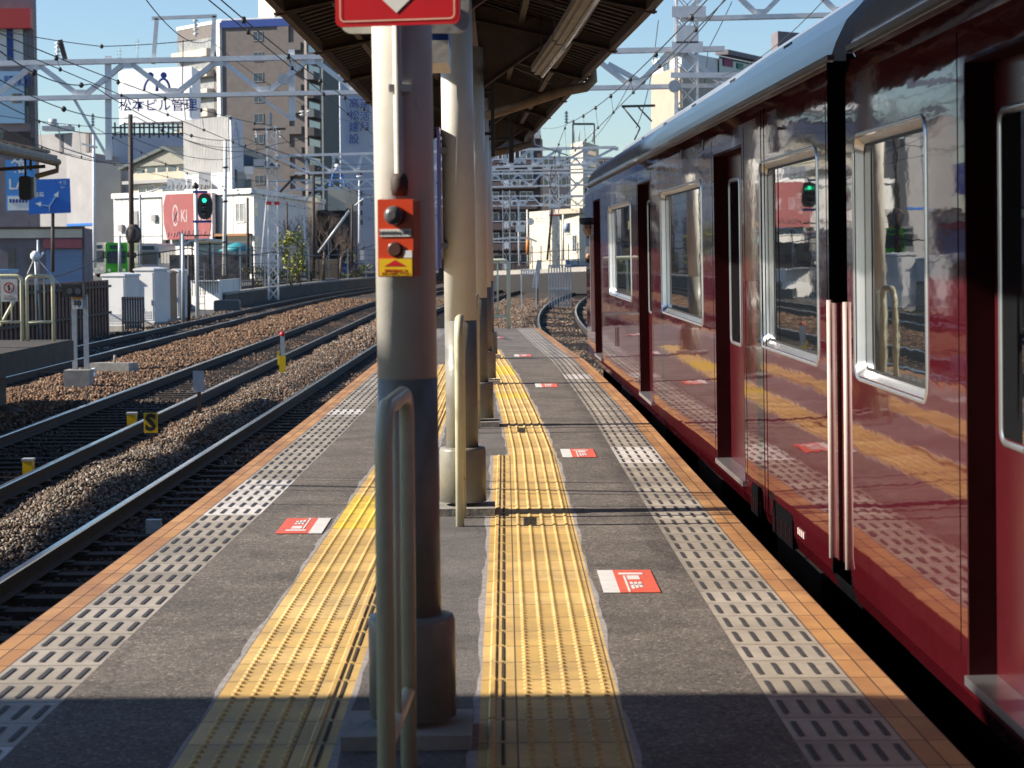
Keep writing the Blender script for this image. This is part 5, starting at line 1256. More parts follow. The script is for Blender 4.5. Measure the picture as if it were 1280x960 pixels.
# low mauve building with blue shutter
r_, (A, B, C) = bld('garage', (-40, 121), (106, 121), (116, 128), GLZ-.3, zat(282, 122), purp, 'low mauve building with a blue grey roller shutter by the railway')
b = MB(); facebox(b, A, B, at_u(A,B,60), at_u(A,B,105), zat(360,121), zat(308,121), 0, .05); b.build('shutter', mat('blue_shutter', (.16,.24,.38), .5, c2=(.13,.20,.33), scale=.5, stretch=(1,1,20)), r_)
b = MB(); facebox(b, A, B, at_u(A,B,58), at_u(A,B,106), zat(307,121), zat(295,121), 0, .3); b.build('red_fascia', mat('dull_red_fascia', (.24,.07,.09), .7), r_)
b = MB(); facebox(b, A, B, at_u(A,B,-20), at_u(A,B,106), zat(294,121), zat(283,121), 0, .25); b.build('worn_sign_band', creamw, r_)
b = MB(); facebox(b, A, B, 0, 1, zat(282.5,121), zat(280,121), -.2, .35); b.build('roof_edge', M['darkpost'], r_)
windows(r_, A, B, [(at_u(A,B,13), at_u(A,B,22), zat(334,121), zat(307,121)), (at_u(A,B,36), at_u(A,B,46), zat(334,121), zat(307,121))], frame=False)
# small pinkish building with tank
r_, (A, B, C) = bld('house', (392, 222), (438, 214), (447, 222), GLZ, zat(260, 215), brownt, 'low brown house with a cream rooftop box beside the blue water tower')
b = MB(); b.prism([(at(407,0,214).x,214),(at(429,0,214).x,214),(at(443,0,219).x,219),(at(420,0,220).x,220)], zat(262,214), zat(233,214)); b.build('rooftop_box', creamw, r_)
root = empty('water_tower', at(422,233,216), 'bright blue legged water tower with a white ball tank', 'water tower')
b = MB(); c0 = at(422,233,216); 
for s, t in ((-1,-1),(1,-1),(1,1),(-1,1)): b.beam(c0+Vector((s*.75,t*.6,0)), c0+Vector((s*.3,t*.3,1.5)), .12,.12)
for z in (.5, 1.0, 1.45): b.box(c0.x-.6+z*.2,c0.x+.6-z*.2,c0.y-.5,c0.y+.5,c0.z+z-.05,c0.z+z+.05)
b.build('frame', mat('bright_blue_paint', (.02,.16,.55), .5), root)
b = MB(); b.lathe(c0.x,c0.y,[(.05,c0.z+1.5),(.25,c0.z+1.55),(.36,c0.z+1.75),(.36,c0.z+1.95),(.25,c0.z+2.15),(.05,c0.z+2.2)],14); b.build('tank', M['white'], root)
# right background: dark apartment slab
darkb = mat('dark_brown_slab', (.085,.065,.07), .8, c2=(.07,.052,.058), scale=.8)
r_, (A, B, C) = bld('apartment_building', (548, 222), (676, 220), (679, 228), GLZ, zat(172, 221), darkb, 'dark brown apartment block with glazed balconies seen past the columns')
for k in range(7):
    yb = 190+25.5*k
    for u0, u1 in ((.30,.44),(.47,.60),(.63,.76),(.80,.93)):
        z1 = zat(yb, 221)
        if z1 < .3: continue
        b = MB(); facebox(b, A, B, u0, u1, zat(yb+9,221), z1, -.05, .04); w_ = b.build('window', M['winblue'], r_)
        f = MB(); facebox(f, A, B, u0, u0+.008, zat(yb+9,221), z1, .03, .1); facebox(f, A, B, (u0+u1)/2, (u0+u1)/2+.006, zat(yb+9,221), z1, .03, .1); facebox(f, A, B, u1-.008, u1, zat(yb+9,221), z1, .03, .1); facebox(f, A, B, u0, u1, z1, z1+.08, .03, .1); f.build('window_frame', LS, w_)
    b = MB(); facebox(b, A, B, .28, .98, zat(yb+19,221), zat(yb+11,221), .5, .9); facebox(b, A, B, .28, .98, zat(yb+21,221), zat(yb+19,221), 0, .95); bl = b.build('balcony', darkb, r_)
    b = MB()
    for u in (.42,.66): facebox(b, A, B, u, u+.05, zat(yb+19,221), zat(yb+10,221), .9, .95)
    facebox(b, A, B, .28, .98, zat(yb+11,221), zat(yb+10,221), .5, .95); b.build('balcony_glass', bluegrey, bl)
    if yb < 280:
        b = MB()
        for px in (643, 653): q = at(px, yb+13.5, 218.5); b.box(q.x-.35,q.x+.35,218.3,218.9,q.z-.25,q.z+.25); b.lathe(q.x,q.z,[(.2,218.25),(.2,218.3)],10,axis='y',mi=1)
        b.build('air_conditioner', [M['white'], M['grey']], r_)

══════

AIM:
Reproduce every line of the material precisely, omitting its pictures.

THE SOLUTION:
Keep writing the Blender script for this image. This is part 5, starting at line 1256. More parts follow. The script is for Blender 4.5. Measure the picture as if it were 1280x960 pixels.
# low mauve building with blue shutter
r_, (A, B, C) = bld('garage', (-40, 121), (106, 121), (116, 128), GLZ-.3, zat(282, 122), purp, 'low mauve building with a blue grey roller shutter by the railway')
b = MB(); facebox(b, A, B, at_u(A,B,60), at_u(A,B,105), zat(360,121), zat(308,121), 0, .05); b.build('shutter', mat('blue_shutter', (.16,.24,.38), .5, c2=(.13,.20,.33), scale=.5, stretch=(1,1,20)), r_)
b = MB(); facebox(b, A, B, at_u(A,B,58), at_u(A,B,106), zat(307,121), zat(295,121), 0, .3); b.build('red_fascia', mat('dull_red_fascia', (.24,.07,.09), .7), r_)
b = MB(); facebox(b, A, B, at_u(A,B,-20), at_u(A,B,106), zat(294,121), zat(283,121), 0, .25); b.build('worn_sign_band', creamw, r_)
b = MB(); facebox(b, A, B, 0, 1, zat(282.5,121), zat(280,121), -.2, .35); b.build('roof_edge', M['darkpost'], r_)
windows(r_, A, B, [(at_u(A,B,13), at_u(A,B,22), zat(334,121), zat(307,121)), (at_u(A,B,36), at_u(A,B,46), zat(334,121), zat(307,121))], frame=False)
# small pinkish building with tank
r_, (A, B, C) = bld('house', (392, 222), (438, 214), (447, 222), GLZ, zat(260, 215), brownt, 'low brown house with a cream rooftop box beside the blue water tower')
b = MB(); b.prism([(at(407,0,214).x,214),(at(429,0,214).x,214),(at(443,0,219).x,219),(at(420,0,220).x,220)], zat(262,214), zat(233,214)); b.build('rooftop_box', creamw, r_)
root = empty('water_tower', at(422,233,216), 'bright blue legged water tower with a white ball tank', 'water tower')
b = MB(); c0 = at(422,233,216); 
for s, t in ((-1,-1),(1,-1),(1,1),(-1,1)): b.beam(c0+Vector((s*.75,t*.6,0)), c0+Vector((s*.3,t*.3,1.5)), .12,.12)
for z in (.5, 1.0, 1.45): b.box(c0.x-.6+z*.2,c0.x+.6-z*.2,c0.y-.5,c0.y+.5,c0.z+z-.05,c0.z+z+.05)
b.build('frame', mat('bright_blue_paint', (.02,.16,.55), .5), root)
b = MB(); b.lathe(c0.x,c0.y,[(.05,c0.z+1.5),(.25,c0.z+1.55),(.36,c0.z+1.75),(.36,c0.z+1.95),(.25,c0.z+2.15),(.05,c0.z+2.2)],14); b.build('tank', M['white'], root)
# right background: dark apartment slab
darkb = mat('dark_brown_slab', (.085,.065,.07), .8, c2=(.07,.052,.058), scale=.8)
r_, (A, B, C) = bld('apartment_building', (548, 222), (676, 220), (679, 228), GLZ, zat(172, 221), darkb, 'dark brown apartment block with glazed balconies seen past the columns')
for k in range(7):
    yb = 190+25.5*k
    for u0, u1 in ((.30,.44),(.47,.60),(.63,.76),(.80,.93)):
        z1 = zat(yb, 221)
        if z1 < .3: continue
        b = MB(); facebox(b, A, B, u0, u1, zat(yb+9,221), z1, -.05, .04); w_ = b.build('window', M['winblue'], r_)
        f = MB(); facebox(f, A, B, u0, u0+.008, zat(yb+9,221), z1, .03, .1); facebox(f, A, B, (u0+u1)/2, (u0+u1)/2+.006, zat(yb+9,221), z1, .03, .1); facebox(f, A, B, u1-.008, u1, zat(yb+9,221), z1, .03, .1); facebox(f, A, B, u0, u1, z1, z1+.08, .03, .1); f.build('window_frame', LS, w_)
    b = MB(); facebox(b, A, B, .28, .98, zat(yb+19,221), zat(yb+11,221), .5, .9); facebox(b, A, B, .28, .98, zat(yb+21,221), zat(yb+19,221), 0, .95); bl = b.build('balcony', darkb, r_)
    b = MB()
    for u in (.42,.66): facebox(b, A, B, u, u+.05, zat(yb+19,221), zat(yb+10,221), .9, .95)
    facebox(b, A, B, .28, .98, zat(yb+11,221), zat(yb+10,221), .5, .95); b.build('balcony_glass', bluegrey, bl)
    if yb < 280:
        b = MB()
        for px in (643, 653): q = at(px, yb+13.5, 218.5); b.box(q.x-.35,q.x+.35,218.3,218.9,q.z-.25,q.z+.25); b.lathe(q.x,q.z,[(.2,218.25),(.2,218.3)],10,axis='y',mi=1)
        b.build('air_conditioner', [M['white'], M['grey']], r_)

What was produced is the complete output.